Today is the first day of Spring. It was a long, hard winter. The other day I was getting out of the car after running errands. The Spring sun was shining and my skin actually felt warm instead of cod-fish cold. A woman was happily walking her dog past our house. I could actually see the spring in her step! Because I am my father’s daughter, I called out “We survived another winter! Isn’t it such a beautiful day!” She replied, “See!? We did survive! We can do it! we can make it!”
We did survive. We can do it. I am a Seasons girl. I don’t think I would be very happy living somewhere where there weren’t four distinct seasons. As I get older, Spring is becoming my favorite. When I was younger it was Fall. Isn’t it interesting that when I was in the Spring of my life, Fall was my favorite and now that I am getting closer to the Autumn of my life its Spring? I figure I’m in the mid-summer of life right now…mid to late July? Huh… that makes my brain hurt. And maybe my heart too.
Winter was hard. It isn’t always, but this one was. It was my oldest son’s last winter at home. He graduates from high school in May. Then he’s gone. He is going on his Big Explore. He is stepping out into his Spring. Things have been tense and a bit uncomfortable as we navigate our changing relationship with him. It is a weird transition to go from someone’s everything to someone’s “sometimes.” I really don’t mean for that to sound as pathetic as it came out. It’s a good thing, he is becoming an independent man. It has to be this way. It’s just strange. There are two younger siblings standing on the branch, wings still wet and staying close, but this one… he’s about to jump. “Did we do all we could? Have we put good stuff in him? Will he remember home? … will he remember me?”

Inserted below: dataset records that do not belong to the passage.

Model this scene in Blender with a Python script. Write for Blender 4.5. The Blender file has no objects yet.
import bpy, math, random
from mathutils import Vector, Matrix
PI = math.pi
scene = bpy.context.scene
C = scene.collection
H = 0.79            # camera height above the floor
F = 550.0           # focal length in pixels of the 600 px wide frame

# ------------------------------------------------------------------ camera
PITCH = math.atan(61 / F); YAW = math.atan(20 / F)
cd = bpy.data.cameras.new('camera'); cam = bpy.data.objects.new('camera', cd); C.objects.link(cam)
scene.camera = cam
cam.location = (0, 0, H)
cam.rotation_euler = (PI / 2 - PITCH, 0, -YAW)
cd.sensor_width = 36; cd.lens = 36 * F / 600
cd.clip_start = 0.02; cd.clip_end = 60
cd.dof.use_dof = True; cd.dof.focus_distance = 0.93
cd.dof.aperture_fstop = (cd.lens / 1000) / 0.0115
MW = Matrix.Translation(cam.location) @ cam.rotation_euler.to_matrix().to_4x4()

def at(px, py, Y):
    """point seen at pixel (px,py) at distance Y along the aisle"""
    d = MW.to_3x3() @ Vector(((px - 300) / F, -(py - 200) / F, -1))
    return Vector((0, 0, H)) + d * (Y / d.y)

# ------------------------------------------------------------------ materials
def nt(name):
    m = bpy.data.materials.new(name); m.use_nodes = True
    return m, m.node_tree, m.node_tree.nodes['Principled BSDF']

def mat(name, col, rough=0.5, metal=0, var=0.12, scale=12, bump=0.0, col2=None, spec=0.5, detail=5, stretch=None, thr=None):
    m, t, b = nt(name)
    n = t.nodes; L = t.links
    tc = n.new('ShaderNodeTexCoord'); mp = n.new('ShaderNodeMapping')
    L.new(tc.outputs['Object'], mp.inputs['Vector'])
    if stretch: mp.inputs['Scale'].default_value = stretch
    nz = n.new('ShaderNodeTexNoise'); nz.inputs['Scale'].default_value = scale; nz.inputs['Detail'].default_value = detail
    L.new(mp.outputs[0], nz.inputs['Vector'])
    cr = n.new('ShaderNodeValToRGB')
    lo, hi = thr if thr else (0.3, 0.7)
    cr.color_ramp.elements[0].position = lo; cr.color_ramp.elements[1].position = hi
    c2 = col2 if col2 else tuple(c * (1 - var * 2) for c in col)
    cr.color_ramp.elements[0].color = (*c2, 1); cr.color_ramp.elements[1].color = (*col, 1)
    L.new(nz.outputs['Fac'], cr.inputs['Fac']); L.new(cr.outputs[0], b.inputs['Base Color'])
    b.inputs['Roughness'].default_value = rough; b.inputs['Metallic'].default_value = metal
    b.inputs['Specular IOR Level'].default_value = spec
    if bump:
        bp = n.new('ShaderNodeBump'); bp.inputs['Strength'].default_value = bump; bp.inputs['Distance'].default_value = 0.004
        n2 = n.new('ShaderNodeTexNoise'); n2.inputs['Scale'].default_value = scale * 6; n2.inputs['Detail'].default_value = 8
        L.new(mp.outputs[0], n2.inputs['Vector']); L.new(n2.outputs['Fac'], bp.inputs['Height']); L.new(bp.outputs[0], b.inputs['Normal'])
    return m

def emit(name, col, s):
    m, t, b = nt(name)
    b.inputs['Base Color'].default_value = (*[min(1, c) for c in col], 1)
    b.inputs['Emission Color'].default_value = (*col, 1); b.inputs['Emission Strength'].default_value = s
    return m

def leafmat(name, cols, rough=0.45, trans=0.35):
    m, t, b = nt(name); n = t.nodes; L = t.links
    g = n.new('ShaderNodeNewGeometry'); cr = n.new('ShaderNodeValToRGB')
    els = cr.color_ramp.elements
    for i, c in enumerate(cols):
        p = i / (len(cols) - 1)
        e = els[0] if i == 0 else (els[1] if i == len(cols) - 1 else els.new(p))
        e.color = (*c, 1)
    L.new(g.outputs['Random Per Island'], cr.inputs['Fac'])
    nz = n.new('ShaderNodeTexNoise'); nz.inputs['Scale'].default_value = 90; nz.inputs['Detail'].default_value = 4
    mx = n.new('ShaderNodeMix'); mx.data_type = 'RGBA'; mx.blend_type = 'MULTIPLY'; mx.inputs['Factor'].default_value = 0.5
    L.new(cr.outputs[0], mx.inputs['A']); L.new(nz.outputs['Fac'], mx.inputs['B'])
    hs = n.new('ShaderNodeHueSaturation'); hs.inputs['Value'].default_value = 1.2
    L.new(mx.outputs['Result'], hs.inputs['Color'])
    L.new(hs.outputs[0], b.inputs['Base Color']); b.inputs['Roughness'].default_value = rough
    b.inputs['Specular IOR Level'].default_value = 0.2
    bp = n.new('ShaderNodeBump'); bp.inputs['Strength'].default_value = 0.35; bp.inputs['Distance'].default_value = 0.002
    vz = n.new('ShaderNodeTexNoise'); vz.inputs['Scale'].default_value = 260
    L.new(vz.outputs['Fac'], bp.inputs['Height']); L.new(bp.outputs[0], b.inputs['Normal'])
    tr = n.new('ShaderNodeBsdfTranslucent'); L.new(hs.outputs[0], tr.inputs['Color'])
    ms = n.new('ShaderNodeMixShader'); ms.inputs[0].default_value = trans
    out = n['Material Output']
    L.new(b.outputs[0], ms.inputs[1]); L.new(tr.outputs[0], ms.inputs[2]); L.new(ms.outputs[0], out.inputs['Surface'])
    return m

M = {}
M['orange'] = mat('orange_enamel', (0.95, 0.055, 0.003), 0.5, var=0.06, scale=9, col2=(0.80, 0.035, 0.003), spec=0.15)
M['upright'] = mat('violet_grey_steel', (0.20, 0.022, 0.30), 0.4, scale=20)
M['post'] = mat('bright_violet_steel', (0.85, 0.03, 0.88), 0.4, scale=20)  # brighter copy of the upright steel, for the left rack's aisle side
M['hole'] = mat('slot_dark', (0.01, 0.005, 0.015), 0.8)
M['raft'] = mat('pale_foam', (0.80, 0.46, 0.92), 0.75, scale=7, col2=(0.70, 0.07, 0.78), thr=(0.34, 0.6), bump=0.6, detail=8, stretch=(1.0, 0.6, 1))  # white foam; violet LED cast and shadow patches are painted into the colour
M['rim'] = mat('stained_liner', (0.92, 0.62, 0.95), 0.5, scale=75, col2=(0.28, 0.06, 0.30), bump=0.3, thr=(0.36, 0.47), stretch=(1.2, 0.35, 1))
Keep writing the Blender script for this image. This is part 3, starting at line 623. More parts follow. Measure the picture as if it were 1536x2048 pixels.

So, here I stand, the beginning of Spring, with a spade in my hand and bags of dirt and mulch at my feet. What will I grow this year? The garden is calling. The birds are singing. It is a new beginning. It’s a new beginning for all of us in this little nest we’ve built. We are shaking off the cold winter. And maybe…just maybe… when the breeze picks up and the May flowers have bloomed I will be brave enough to give that first little bird a gentle nudge. Maybe.